Babe's bat sells for $1.26M

NEW YORK — Going, going, gone. The massive 46-ounce Louisville Slugger used by Babe Ruth to drill the first home run in Yankee Stadium history was sold for a record $1.26 million yesterday to an unidentified private collector.

The bat, 36 inches of solid ash billed as "The Holy Grail of sports memorabilia," sold after about one minute of high-stakes bidding at Sotheby's auction house. It fetched a Ruthian price above its presale estimate of $1 million, said Sotheby's spokeswoman Lauren Gioia.

The bat was only the third piece of sports memorabilia to break the $1 million mark at auction, joining Mark McGwire's 70th home-run ball ($3 million) and a 1909 Honus Wagner baseball card ($1.265 million), the auction house said. It was the most ever paid for a baseball bat.

Ruth lugged the historic lumber with him to the plate on April 18, 1923, the first game inside "The House That Ruth Built." With 74,000 fans looking on, Ruth christened the new ballpark with a third-inning blast into the right-field bleachers as his New York Yankees beat the Boston Red Sox 4-1.

The bat didn't get out much after Ruth's blast. The Bambino, back in the days when the concept of a million-dollar bat was insanity, donated it to the Los Angeles Evening Herald as the top prize in a high-school home-run-hitting contest.

The barrel still bears Ruth's inscription: "To the Boy Home Run King of Los Angeles, 'Babe' Ruth, N.Y. May 7, 1923." One month later, high-school slugger Victor Orsatti was presented with the bat; he kept it until his death 61 years later.

The bat was willed to Orsatti's caretaker, who stored it under her bed until putting it up for auction.

M's update

Class A player Jeremy Dutton and the Tacoma Rainiers were named the Mariners' 2004 John Ellis Award winners for community involvement.

The Mariners also announced that most of their minor-league coaching staff will remain unchanged from last season. Scott Steinmann, who managed Peoria, takes over at Class A Wisconsin. Dana Williams will manage Peoria.

Notes

• With or without an agreement with Baltimore Orioles owner Peter Angelos, baseball appears ready to officially award the Montreal Expos to Washington. Commissioner Bud Selig scheduled a conference call today for a vote by the owners to approve major-league baseball's first relocation in 33 years.

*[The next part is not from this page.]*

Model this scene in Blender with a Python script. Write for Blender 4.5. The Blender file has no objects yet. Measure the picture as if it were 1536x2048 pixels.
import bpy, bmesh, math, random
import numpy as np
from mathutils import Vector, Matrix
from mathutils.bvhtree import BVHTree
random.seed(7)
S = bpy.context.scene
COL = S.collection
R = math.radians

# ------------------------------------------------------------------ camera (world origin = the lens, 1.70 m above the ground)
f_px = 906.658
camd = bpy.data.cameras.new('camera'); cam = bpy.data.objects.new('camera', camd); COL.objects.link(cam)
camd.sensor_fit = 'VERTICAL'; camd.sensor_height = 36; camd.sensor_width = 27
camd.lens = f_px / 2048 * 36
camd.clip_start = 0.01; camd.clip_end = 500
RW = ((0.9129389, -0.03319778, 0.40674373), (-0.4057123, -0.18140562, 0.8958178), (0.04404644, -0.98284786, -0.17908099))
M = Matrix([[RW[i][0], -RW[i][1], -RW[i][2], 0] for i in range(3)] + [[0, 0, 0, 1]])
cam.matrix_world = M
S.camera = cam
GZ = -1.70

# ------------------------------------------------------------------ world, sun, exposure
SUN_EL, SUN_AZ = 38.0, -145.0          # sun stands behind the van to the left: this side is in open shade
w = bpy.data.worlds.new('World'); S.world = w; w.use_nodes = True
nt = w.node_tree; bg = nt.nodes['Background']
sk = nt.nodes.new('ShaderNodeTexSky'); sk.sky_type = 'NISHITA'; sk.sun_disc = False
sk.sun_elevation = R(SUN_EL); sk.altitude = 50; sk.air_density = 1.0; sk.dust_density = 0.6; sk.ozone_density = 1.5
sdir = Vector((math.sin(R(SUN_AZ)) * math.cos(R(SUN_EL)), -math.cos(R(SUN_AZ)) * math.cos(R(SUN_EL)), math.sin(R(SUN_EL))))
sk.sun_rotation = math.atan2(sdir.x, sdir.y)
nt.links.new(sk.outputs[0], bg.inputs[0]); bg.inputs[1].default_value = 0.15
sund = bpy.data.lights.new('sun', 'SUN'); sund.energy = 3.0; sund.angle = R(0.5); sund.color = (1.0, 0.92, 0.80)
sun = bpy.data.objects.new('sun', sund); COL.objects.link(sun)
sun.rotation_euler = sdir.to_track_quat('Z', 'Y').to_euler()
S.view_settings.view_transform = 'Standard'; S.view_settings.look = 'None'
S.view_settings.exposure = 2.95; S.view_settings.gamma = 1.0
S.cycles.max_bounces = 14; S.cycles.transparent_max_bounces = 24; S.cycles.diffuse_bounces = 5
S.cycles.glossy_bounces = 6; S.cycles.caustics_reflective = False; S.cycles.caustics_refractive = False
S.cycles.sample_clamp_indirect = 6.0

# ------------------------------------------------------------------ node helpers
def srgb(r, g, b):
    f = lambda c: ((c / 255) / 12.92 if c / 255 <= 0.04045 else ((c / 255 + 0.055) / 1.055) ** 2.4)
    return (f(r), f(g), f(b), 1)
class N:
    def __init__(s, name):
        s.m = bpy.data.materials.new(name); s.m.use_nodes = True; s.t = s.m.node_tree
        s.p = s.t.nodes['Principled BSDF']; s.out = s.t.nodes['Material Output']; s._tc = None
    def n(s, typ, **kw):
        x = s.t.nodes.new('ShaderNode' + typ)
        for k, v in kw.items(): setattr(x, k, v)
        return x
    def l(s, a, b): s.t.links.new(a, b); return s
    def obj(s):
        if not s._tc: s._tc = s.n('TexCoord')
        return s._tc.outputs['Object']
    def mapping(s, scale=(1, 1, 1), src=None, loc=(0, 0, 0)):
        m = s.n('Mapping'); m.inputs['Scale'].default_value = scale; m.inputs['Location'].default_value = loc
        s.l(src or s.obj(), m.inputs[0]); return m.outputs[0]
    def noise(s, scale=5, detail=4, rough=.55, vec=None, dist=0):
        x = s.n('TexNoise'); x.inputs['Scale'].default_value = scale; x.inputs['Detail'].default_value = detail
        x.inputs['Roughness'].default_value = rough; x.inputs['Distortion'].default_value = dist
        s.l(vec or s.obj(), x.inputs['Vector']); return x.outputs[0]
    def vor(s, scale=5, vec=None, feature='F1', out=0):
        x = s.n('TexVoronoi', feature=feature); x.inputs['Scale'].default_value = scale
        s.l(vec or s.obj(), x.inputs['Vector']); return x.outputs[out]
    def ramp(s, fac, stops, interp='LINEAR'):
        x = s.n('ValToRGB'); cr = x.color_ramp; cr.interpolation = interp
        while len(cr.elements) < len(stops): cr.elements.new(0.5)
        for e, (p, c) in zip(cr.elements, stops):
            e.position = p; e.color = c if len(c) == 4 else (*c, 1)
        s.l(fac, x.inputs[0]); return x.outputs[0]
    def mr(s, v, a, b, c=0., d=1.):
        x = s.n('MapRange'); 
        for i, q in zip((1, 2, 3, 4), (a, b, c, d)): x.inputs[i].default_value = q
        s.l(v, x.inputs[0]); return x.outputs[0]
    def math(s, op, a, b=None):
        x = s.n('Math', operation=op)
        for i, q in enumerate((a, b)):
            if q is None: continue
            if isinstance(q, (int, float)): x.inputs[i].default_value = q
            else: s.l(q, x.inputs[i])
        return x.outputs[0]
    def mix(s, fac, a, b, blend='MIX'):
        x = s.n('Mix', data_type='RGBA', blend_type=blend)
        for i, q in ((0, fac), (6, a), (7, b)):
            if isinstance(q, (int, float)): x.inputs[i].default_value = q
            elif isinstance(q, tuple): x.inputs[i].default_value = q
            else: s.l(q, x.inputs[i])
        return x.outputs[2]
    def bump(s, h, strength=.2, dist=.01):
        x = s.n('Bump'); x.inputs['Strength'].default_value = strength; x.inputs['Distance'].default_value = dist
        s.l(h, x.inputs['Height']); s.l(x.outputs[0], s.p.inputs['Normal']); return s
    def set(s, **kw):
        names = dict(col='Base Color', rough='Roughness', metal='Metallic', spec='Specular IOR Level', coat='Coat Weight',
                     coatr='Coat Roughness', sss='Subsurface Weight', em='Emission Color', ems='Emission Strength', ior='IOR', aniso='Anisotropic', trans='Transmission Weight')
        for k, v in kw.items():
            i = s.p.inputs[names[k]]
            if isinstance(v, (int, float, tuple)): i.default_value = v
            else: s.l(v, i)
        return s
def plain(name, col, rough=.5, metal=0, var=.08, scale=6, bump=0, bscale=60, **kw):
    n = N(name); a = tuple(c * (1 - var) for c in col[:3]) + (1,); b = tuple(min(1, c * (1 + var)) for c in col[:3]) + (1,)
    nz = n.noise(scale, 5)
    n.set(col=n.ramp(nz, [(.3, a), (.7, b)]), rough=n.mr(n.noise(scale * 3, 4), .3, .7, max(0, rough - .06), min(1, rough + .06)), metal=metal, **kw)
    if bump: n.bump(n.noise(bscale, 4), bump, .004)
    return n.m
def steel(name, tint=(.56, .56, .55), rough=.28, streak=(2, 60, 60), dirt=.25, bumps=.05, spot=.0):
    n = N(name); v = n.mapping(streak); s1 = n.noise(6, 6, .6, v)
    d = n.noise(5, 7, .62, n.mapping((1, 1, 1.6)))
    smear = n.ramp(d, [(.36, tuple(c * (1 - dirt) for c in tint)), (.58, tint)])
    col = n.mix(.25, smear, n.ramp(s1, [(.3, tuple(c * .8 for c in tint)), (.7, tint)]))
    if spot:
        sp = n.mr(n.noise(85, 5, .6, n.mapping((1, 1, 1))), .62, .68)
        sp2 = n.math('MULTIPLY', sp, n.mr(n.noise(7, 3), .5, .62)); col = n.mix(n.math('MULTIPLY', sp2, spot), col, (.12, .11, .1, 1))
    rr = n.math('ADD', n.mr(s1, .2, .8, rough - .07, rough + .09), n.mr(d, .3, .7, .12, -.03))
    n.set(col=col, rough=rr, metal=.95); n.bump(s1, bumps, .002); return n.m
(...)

• Pitcher Tim Hudson set a March 1 deadline for the Oakland Athletics to offer him a contract extension, or he plans to leave as a free agent after the 2005 season.

• The Toronto Blue Jays acquired infielder John McDonald from the Cleveland Indians for a player to be named. Toronto also re-signed infielder Frank Menechino to a one-year, $650,000 contract with a club option for 2006.